BIOS is part of a larger year-long capacity building project for digital arts and cross-disciplinary practices in Northland. Supported by Manatū Taonga, the Awhi Incubator brings together creatives to foster collective learning and enhance resilience in their artistic endeavours. During BIOS, artists, cross-disciplinary practitioners, and creative technologists will engage in workshops, create prototypes, and test ideas. A larger community of creatives can also participate through a series of public workshops and events.

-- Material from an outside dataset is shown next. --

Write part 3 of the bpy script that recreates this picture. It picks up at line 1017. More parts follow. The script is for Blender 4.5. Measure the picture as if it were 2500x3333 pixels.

Even when AwhiWorld and ThoTho are not physically present on site, the installation remains dynamic, with different zones showcasing work in progress, experiments, and documentation of the artistic process. Dr. Buxton highlights the lab’s aim to provide insight into the creative process, making the technology behind the works transparent rather than hidden away. This approach involves displaying cables, cameras, and the inner workings of the pieces, rather than concealing them.

Community collaboration is a key focus within BIOS. The Future Fibre zone, for example, showcases experimental works created by community partners who attended a workshop prior to the lab. Examples include Ki te whaiao, Ki te ao mārama by Kara Dodson and Reva Mendes from Ako Hokianga, as well as Tipu Ake by Lorraine King and Mauororangi by Te Hemo Ata Henare from Maunga Kura Toi. Lorraine King, the Pathway Manager – Creative at Maunga Kura Toi, expresses enthusiasm about the opportunity to explore the possibilities offered by these exciting new technologies and integrate them into their existing practices.

BIOS also features an international partnership with SEADS, involving the simultaneous exchange of signals between installations in Aberdeen, Brazil, and two virtual reality (VR) spaces.